林下 そうですね。お金は俺のところに居付かないようにできているんですよ。火事ですべて焼けちゃったから、ひとまずマネージャーに30万円だけ用立ててもらったのですが、それも落としてしまったし。財布も焼けちゃったので、ビニールに入れていたから滑りやすくて、いつの間にかなくしていたんです。

 テレビで誰かが「お金は寂しがり屋なんだよ。だからもともと仲間がいるところにしか集まってこないんだ」と言ってましたけど、なるほどなと思いましたよ。

 

――あらためて波乱に満ちた人生であることを痛感しています。ちなみに、もし次の人生でまた一家のもとにテレビのクルーがやってきたら、その撮影オファーを受けますか?

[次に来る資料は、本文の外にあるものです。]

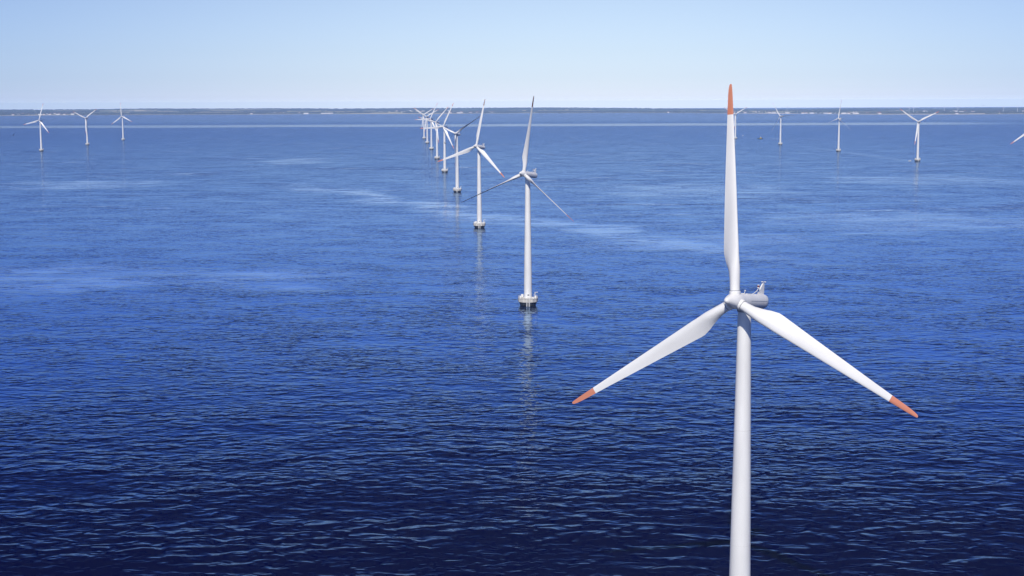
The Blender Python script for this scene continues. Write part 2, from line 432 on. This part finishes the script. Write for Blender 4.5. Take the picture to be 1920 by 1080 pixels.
def build_turbine(loc, yaw, phase, pitch, detail=True):
    seg = 64 if detail else 24
    root = empty("wind_turbine", loc, -yaw)
    # foundation: pale deck, tapered ice cone, weedy shaft
    bm = bmesh.new(); lathe(bm, [(4.1, -3.0), (4.15, 0.3), (4.2, 0.3), (4.25, 0.5)], seg)
    base = link("foundation", bm, M['wetconc'], root, smooth_ang=30)
    bm = bmesh.new(); lathe(bm, [(4.15, 0.5), (4.9, 1.9), (5.0, 1.9)], seg, cap=True)
    link("ice_cone", bm, M['coneconc'], base, smooth_ang=30)
    bm = bmesh.new()
    lathe(bm, [(5.0, 1.9), (5.22, 2.0), (5.22, 3.35), (5.12, 3.4), (5.12, 3.6), (5.3, 3.65), (5.3, 3.85), (5.15, 3.9), (2.0, 3.95)], 12 if detail else 12)
    link("platform_deck", bm, M['concrete'], base)
    bm = bmesh.new()
    for z in (4.4, 4.95): ring_tube(bm, 5.05, z, 0.05, 36)
    for i in range(24):
        a = 2 * math.pi * i / 24
        tube(bm, [(5.05 * math.cos(a), 5.05 * math.sin(a), 3.8), (5.05 * math.cos(a), 5.05 * math.sin(a), 4.98)], 0.045, 5)
    link("railing", bm, M['rail'], base)
    bm = bmesh.new()                                   # boat landing: two fender tubes and rungs
    ra = yaw                                            # stands on the side away from the wind sea
    mt = Matrix.Rotation(ra, 4, 'Z')
    for s in (-0.75, 0.75): tube(bm, [mt @ Vector((s, -5.45, -0.8)), mt @ Vector((s, -5.45, 4.2))], 0.17, 8)
    for k in range(12): tube(bm, [mt @ Vector((-0.3, -5.38, -0.4 + k * 0.4)), mt @ Vector((0.3, -5.38, -0.4 + k * 0.4))], 0.03, 5)
    for s in (-0.3, 0.3): tube(bm, [mt @ Vector((s, -5.38, -0.6)), mt @ Vector((s, -5.38, 4.9))], 0.05, 6)
    for s in (-0.75, 0.75):
        for z in (2.9, 3.5): tube(bm, [mt @ Vector((s, -5.45, z)), mt @ Vector((s, -5.1, z))], 0.1, 6)
    link("boat_landing", bm, M['rail'], base)
    bm = bmesh.new()                                   # davit crane with a pale cover
    c = mt @ Vector((3.7, 1.6, 0))
    tube(bm, [(c.x, c.y, 3.8), (c.x, c.y, 6.6)], 0.2, 10)
    d = mt @ Vector((5.2, 0.6, 0))
    tube(bm, [(c.x, c.y, 6.5), (d.x, d.y, 6.75)], 0.16, 8)
    link("davit_crane", bm, M['rail'], base)
    for (x, y, w, hh) in ((-4.0, -1.6, 1.0, 1.3), (2.6, -3.3, 1.3, 0.9), (-3.0, 2.7, 1.2, 1.5), (3.9, -1.5, 0.9, 1.3)):
        bm = bmesh.new(); box(bm, (x, y, 3.9 + hh / 2), (w, w * 0.7, hh), mt)
        bmesh.ops.bevel(bm, geom=bm.edges[:], offset=0.05, segments=1, affect='EDGES')
        link("equipment_box", bm, M['white'], base)
    # tower with faint section flanges
    def tr(z): 
        return 2.1 - 0.05 * max(0, z - 4) / 10 if z < 14 else 2.05 - (2.05 - 1.24) * ((z - 14) / (HUB_Z - 16))
    prof = [(2.25, 3.93), (2.25, 4.1), (2.11, 4.12)]
    zs = [6, 10, 14, 18, 22, 26, 30, 34, 38, 42, 46, 50, 54, 58, 62, 66, HUB_Z - 1.75]
    prof += [(tr(z), z) for z in zs]
    bm = bmesh.new(); lathe(bm, prof, seg)
    tw = link("tower", bm, M['tower'], root, smooth_ang=30)
    for z in (21.5, 44.0):
        bm = bmesh.new(); lathe(bm, [(tr(z) - 0.05, z - 0.06), (tr(z) + 0.012, z - 0.06), (tr(z) + 0.012, z + 0.06), (tr(z) - 0.05, z + 0.06)], seg, cap=False)
        link("flange_seam", bm, M['rail'], tw, smooth_ang=30)
    bm = bmesh.new()                                   # door and a small plate beside it
    md = Matrix.Rotation(ra, 4, 'Z')
    box(bm, (0.15, -2.09, 5.6), (0.9, 0.12, 0.5), md)
    link("number_plate", bm, M['dark'], tw)
    bm = bmesh.new(); lathe(bm, [(1.36, HUB_Z - 2.0), (1.42, HUB_Z - 1.85), (1.42, HUB_Z - 1.3)], seg)
    link("yaw_collar", bm, M['seam'], tw, smooth_ang=30)
    # nacelle, along +Y behind the rotor, tilted with the shaft
    AX = Matrix.Translation((0, 0, HUB_Z)) @ Matrix.Rotation(-TILT, 4, 'X')     # local -Y is upwind
    Z2Y = Matrix.Rotation(-math.pi / 2, 4, 'X')                                   # lathe axis Z -> +Y
    bm = bmesh.new()
    lathe(bm, [(1.15, -2.75), (1.42, -2.62), (1.47, -1.5), (1.47, 6.6), (1.44, 7.2), (1.33, 7.75), (1.08, 8.2), (0.7, 8.47), (0.3, 8.55), (0, 8.57)], seg, Z2Y)
    for v in bm.verts:                                  # slightly squared shoulders, flat roof strip
        x, z = v.co.x, v.co.z
        q = math.atan2(z, x); rr = math.hypot(x, z)
        f = 1 + 0.075 * (1 - abs(math.cos(2 * q))) 
        v.co.x, v.co.z = x * f, min(z * f, 1.36)
    nac = link("nacelle", bm, M['white'], root, AX, smooth_ang=50)
    for s in (-1, 1):
        bm = bmesh.new(); box(bm, (s * 1.485, 3.4, 0.12), (0.05, 7.2, 0.035))
        link("panel_seam", bm, M['seam'], nac)
    # tail fin: swept leading edge, upright rear edge
    bm = bmesh.new()
    pr = [(5.2, 1.30), (8.05, 1.30), (7.95, 3.45), (7.45, 3.5)]
    va = [bm.verts.new((-0.13, y, z)) for y, z in pr]; vb = [bm.verts.new((0.13, y, z)) for y, z in pr]
    bm.faces.new(va[::-1]); bm.faces.new(vb)
    for i in range(4):
        j = (i + 1) % 4; bm.faces.new((va[i], va[j], vb[j], vb[i]))
    fin = link("tail_fin", bm, M['white'], nac)
    bm = bmesh.new()
    tube(bm, [(0, 7.7, 3.45), (0, 7.7, 3.85)], 0.04, 6)
    tube(bm, [(-0.05, 7.2, 3.7), (0.05, 8.5, 3.7)], 0.04, 6)
    for y in (7.2, 8.5): box(bm, (0, y, 3.76), (0.3, 0.3, 0.16))
    link("wind_sensor", bm, M['rail'], fin)
    # bent lamp arm
    bm = bmesh.new()
    tube(bm, [(0.2, 2.4, 1.3), (0.25, 3.4, 1.55), (0.3, 4.4, 2.0), (0.3, 4.9, 2.35), (0.3, 4.95, 2.6)], 0.075, 8)
    tube(bm, [(0.2, 2.4, 1.34), (0.9, 2.9, 1.25), (1.35, 3.6, 0.75)], 0.06, 8)
    arm = link("lamp_arm", bm, M['rail'], nac, smooth_ang=50)
    bm = bmesh.new(); lathe(bm, [(0.2, 2.55), (0.24, 2.62), (0.24, 2.7)], 16, Matrix.Translation((0.3, 4.95, 0)))
    link("lamp_housing", bm, M['white'], nac, smooth_ang=40)
    bm = bmesh.new(); lathe(bm, [(0.24, 3.05), (0.24, 3.12), (0.15, 3.18)], 16, Matrix.Translation((0.3, 4.95, 0)))
    link("lamp_cap", bm, M['white'], nac, smooth_ang=40)
    bm = bmesh.new(); lathe(bm, [(0.19, 2.7), (0.21, 2.87), (0.19, 3.05)], 16, Matrix.Translation((0.3, 4.95, 0)))
    link("warning_lamp", bm, M['lens'], nac, smooth_ang=40)
    for s in (-0.45, 0.45):
        bm = bmesh.new(); tube(bm, [(s, -1.5, 1.3), (s * 1.5, -1.5, 1.95)], 0.06, 6)
        box(bm, (s * 1.5, -1.5, 2.0), (0.2, 0.2, 0.16))
        link("roof_post", bm, M['rail'], nac)
    bm = bmesh.new(); box(bm, (0, 0.2, 1.38), (1.5, 1.9, 0.09)); bmesh.ops.bevel(bm, geom=bm.edges[:], offset=0.03, segments=1, affect='EDGES')
    link("roof_hatch", bm, M['white'], nac)
    # spinner: cone with a rounded nose
    bm = bmesh.new()
    lathe(bm, [(1.36, 1.62), (1.52, 1.5), (1.58, 0.4), (1.56, -0.2), (1.42, -1.0), (1.16, -1.9), (0.86, -2.75), (0.62, -3.35), (0.5, -3.62), (0.34, -3.82), (0.16, -3.93), (0, -3.96)],
          seg, Matrix.Translation((0, -OVER, 0)) @ Z2Y)
    sp = link("spinner", bm, M['white'], root, AX, smooth_ang=40)
    for k in range(3):
        bl = AX @ Matrix.Translation((0, -OVER, 0)) @ Matrix.Rotation(phase + k * 2 * math.pi / 3, 4, 'Y') @ Matrix.Rotation(CONE, 4, 'X')
        blp = bl @ Matrix.Rotation(-pitch, 4, 'Z')
        b = link("blade", blade_mesh(STATIONS, 0, False, 0.8 if detail else 3.0), M['white'], root, blp, smooth_ang=40)
        t = link("blade_tip", blade_mesh(TIP, 0, True, 0.6 if detail else 2.0, 1.012), M['red'], b, smooth_ang=40)
        t["label"] = "orange red painted tip"
        bm = bmesh.new(); lathe(bm, [(1.02, 1.2), (1.06, 1.35), (1.06, 1.72), (0.99, 1.80)], seg)
        link("root_collar", bm, M['seam'] if False else M['white'], b, smooth_ang=30)
        bm = bmesh.new(); lathe(bm, [(0.96, 1.84), (0.972, 1.84), (0.972, 1.93), (0.96, 1.93)], seg)
        link("root_seal", bm, M['seam'], b, smooth_ang=30)
    return root

def children(o): return [c for c in bpy.data.objects if c.parent == o]

def copy_tree(o, parent=None, kids=None):
    c = o.copy(); COL.objects.link(c)
    if parent:
        c.parent = parent
        c.matrix_local = o.matrix_local.copy()
    for ch in kids[o.name] if o.name in kids else (): copy_tree(ch, c, kids)
    return c

def set_pose(root, yaw, phase, pitch):
    """turn nacelle and blades of a copied turbine"""
    root.rotation_euler = (0, 0, -yaw)
    AX = Matrix.Translation((0, 0, HUB_Z)) @ Matrix.Rotation(-TILT, 4, 'X')
    k = 0
    for ch in root.children:
        if ch.name.split('.')[0] == 'blade':
            ch.matrix_local = (AX @ Matrix.Translation((0, -OVER, 0)) @ Matrix.Rotation(phase + k * 2 * math.pi / 3, 4, 'Y')
                               @ Matrix.Rotation(CONE, 4, 'X') @ Matrix.Rotation(-pitch, 4, 'Z'))
            k += 1

G_T = "offshore wind turbines standing in the sea"
#  x, y, yaw, phase, pitch, label
TURB = [
    (43.8, 264.5, 35, -4.7, 0, "largest white turbine in the right foreground with three salmon red blade tips"),
    (8.4, 739.4, 32, 6, -86, "second nearest white turbine, its upright blade ending in a dark brown tip"),
    (-27.5, 1204.4, 32, 10, 0, "third turbine of the middle row, just left behind the second nearest"),
    (-64.7, 1690.6, 22, 57, -84, "fourth turbine of the middle row, one blade hanging down along its tower"),
    (-102.0, 2172.6, 29, 26, 4, "fifth turbine of the middle row, one blade level to the left"),
    (-139.8, 2676.1, 31, 44, 4, "sixth turbine of the middle row, hanging blade leaning right of its tower"),
    (-181.0, 3223.9, 28, 27, 4, "seventh turbine of the middle row, with a steep blade rising above the coast"),
    (-219.4, 3718.1, 24, 63, 4, "last but one turbine at the far end of the middle row, Y shaped rotor"),
    (-256.2, 4183.6, 28, 62, 4, "farthest and leftmost turbine of the middle row"),
    (-1062.6, 3220.8, 16, 16, 4, "leftmost small turbine at the left edge, one blade stretched out low to the left"),
    (-1095.2, 3682.2, 16, 55, 4, "middle one of the three small turbines at the left, rotor forming a Y"),
    (-1133.4, 4163.5, 18, -6, 4, "rightmost and smallest of the three turbines at the left, one blade straight up"),
    (634.0, 4038.0, 30, 60, 4, "small far turbine mostly hidden behind the upright blade of the foreground turbine"),
    (657.1, 3483.8, 36, -33, -84, "small turbine just right of the foreground blade, blade leaning up left over the coast"),
    (689.7, 3004.6, 40, 7, -84, "small turbine between foreground blade and right edge, one blade straight up into the sky"),
    (714.5, 2504.5, 33, 64, 4, "white turbine near the right edge with wide V of blades and one blade hanging down"),
    (738.0, 2010.0, 33, -9, 4, "turbine outside the right edge, only one red tipped blade in view"),
]
hero = None
kids = None
for i, (x, y, ya, ph, pi_, lab) in enumerate(TURB):
    if i == 0:
        t = build_turbine((x, y, 0), R(ya), R(ph), R(pi_), True)
        hero = t
    elif i == 1:
        t = build_turbine((x, y, 0), R(ya), R(ph), R(pi_), True)
        med = t
        bpy.context.view_layer.update()
        kids = {}
        for o in bpy.data.objects:
            if o.parent: kids.setdefault(o.parent.name, []).append(o)
    else:
        t = copy_tree(med, None, kids)
        t.location = (x, y, 0)
        set_pose(t, R(ya), R(ph), R(pi_))
        # foundation keeps its boat landing towards the same side
        for ch in t.children:
            if ch.name.split('.')[0] in ('foundation', 'tower'):
                ch.rotation_euler = (0, 0, R(ya) - R(32))
    tag(t, lab, "wind turbine", G_T)

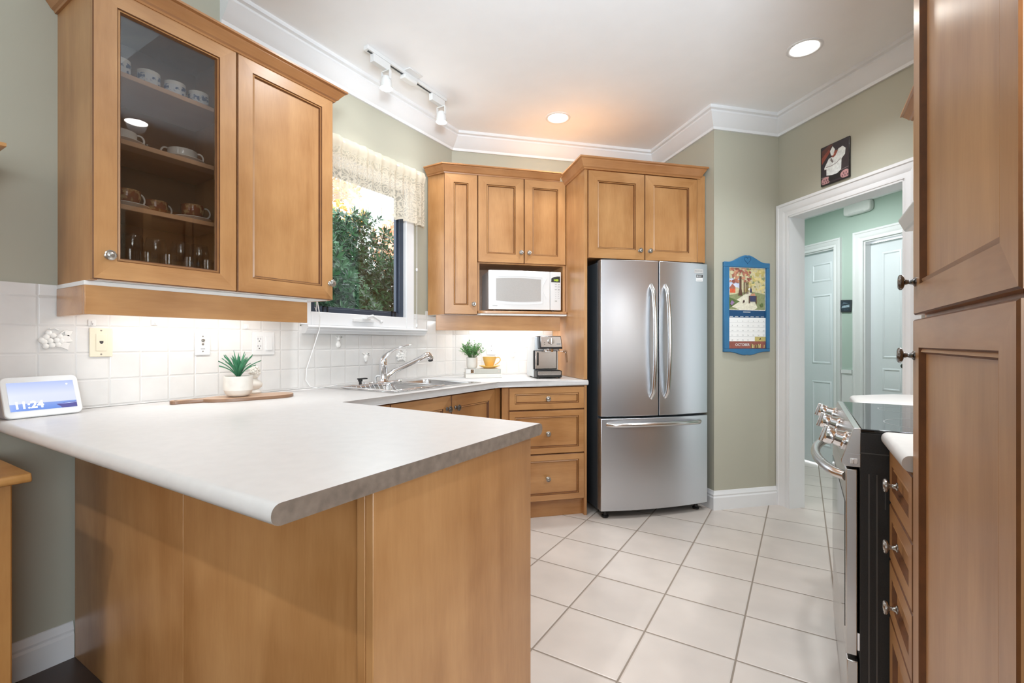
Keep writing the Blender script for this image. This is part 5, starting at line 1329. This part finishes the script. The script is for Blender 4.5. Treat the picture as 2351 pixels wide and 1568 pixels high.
t.part('crown_moulding', M().sweep([(-.9, 2.117), (hx1 - .04, 2.117), (hx1 - .04, 2.315)], crown_prof(.06, 1.70, 1.775), side=-1), PINE, ang=25)

# ------------------------------------------------------------------ the garden outside the sink window
m = M().box(-3.25, -2.48, -3, 6, 2.62, 2.72); struct('shade_eave', m, WHITE, ang=0)  # unseen slab over the window, added to keep skylight off the shrub
m = M().box(-12, -2.55, -3, 12, -.6, -.4); o = struct('ground_outside', m, plain('garden_soil', (96, 100, 70), .95, var=.3), ang=0)
random.seed(9)
def leaf_mat(name, c1_, c2_, rough=.35):
    m, n, p = nt(name); g_ = N(n, 'ShaderNodeNewGeometry'); r = N(n, 'ShaderNodeValToRGB'); r.color_ramp.elements[0].color = srgb(*c1_); r.color_ramp.elements[1].color = srgb(*c2_)
    n.links.new(g_.outputs['Random Per Island'], r.inputs[0]); n.links.new(r.outputs[0], p.inputs['Base Color']); p.inputs['Roughness'].default_value = rough; return m
LF = leaf_mat('pieris_leaf', (20, 54, 36), (70, 124, 78)); TW = plain('bark', (74, 58, 46), .9, var=.3)


def rosette(m, c, d, s, n):
    d = d.normalized(); u = d.orthogonal().normalized(); w = d.cross(u); ph = random.uniform(0, 6)
    for k in range(n):
        a = ph + k * 2 * PI / n * 1.62; el = .15 + .9 * (k / n); out = (u * math.cos(a) + w * math.sin(a)) * math.cos(el) + d * math.sin(el)
        side = d.cross(out).normalized(); L = s * random.uniform(.75, 1.1); wd_ = L * .16
        a0, a1_, a2, a3 = c, c + out * L * .55 + side * wd_ - d * L * .02, c + out * L - d * L * .12, c + out * L * .55 - side * wd_ - d * L * .02
        m._f([m.b.verts.new(v) for v in (a0, a1_, a2, a3)], 0)


def shrub(name, label, cat, base, fn, n, size, leafm, nl=11, group=None):
    t = Th(name, label, cat, base=base, rot=0, group=group); m = M()
    for k in range(n):
        c, d = fn(k); rosette(m, c, d, size * random.uniform(.8, 1.25), nl)
    t.part('foliage', m, leafm, ang=0, fix=False); return t


def bushfn(k):
    while True:
        y = random.uniform(-1.6, 1.9); z = random.uniform(-.35, 2.5)
        topz = 2.02 + .22 * math.sin(y * 2.3 + .8) + .14 * math.sin(y * 6.1) + .25 * math.exp(-((y + .1) / .25) ** 2) - .12 * max(0, y - .4)
        if z < topz: break
    x = .30 + .16 * math.sin(y * 3.1 + z * 2.0) + .12 * math.sin(y * 7 + z * 5) - .22 * max(0, z - 1.5) + random.uniform(-.75, .10)
    return Vector((x, y, z)), Vector((1, random.uniform(-.6, .4), random.uniform(.1, 1.2)))


t = shrub('evergreen_shrub', 'dense glossy green shrub close outside the sink window', 'shrub', (-3.75, 2.9, -.4), lambda k: (lambda q: (q[0] + Vector((0, 0, .4)), q[1]))(bushfn(k)), 15000, .078, LF, 9)
m = M()
for k in range(14):
    y = random.uniform(-1.4, 1.6); m.tube([(random.uniform(-.2, .05), y, 0), (random.uniform(-.1, .15), y + random.uniform(-.2, .2), 1.0), (random.uniform(-.1, .2), y + random.uniform(-.3, .3), 2.1)], [.03, .02, .008], 6)
t.part('stems', m, TW)
AU = leaf_mat('autumn_leaf', (226, 150, 70), (246, 214, 130), .6); AR = leaf_mat('red_autumn_leaf', (236, 172, 134), (250, 214, 190), .6)
def ballfn(c, r):
    def f(k):
        d = Vector((random.gauss(0, 1), random.gauss(0, 1), random.gauss(0, 1))).normalized(); q = Vector(c) + d * r * random.uniform(.5, 1); return q, d
    return f
for nm, lb, base, c, r, mt in (('autumn_tree', 'orange autumn tree behind the green shrub, left part of the window', (-6.6, 4.6, -.4), (0, 0, 3.45), .95, AU), ('autumn_tree', 'pale red autumn tree behind the green shrub, right part of the window', (-6.6, 6.9, -.4), (0, 0, 3.35), .75, AR)):
    t = shrub(nm, lb, 'tree', base, ballfn(c, r), 420, .16, mt, 7)
    t.part('trunk', M().tube([(0, 0, 0), (.03, 0, 1.4), (0, .05, c[2])], [.09, .06, .02], 8), TW)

林下 うーん。みんなよく「生まれ変わったら」とか「若い頃に戻ったら」という仮の話をしますけど、俺は大前提として来世なんてまったく望んでいないんです。家族でテレビに出たことで良い経験もたくさんあったけど、今までの人生がギリギリ過ぎて、これをまたやり直すなんて気が遠くなります(笑)。

 今回の人生、ここまでなんとかやれたのは本当に運ですからね。そこは身の程をわきまえているんです。だからとにかく今の人生に全力を尽くして、目標である食堂開業を実現させたい。その一心ですね。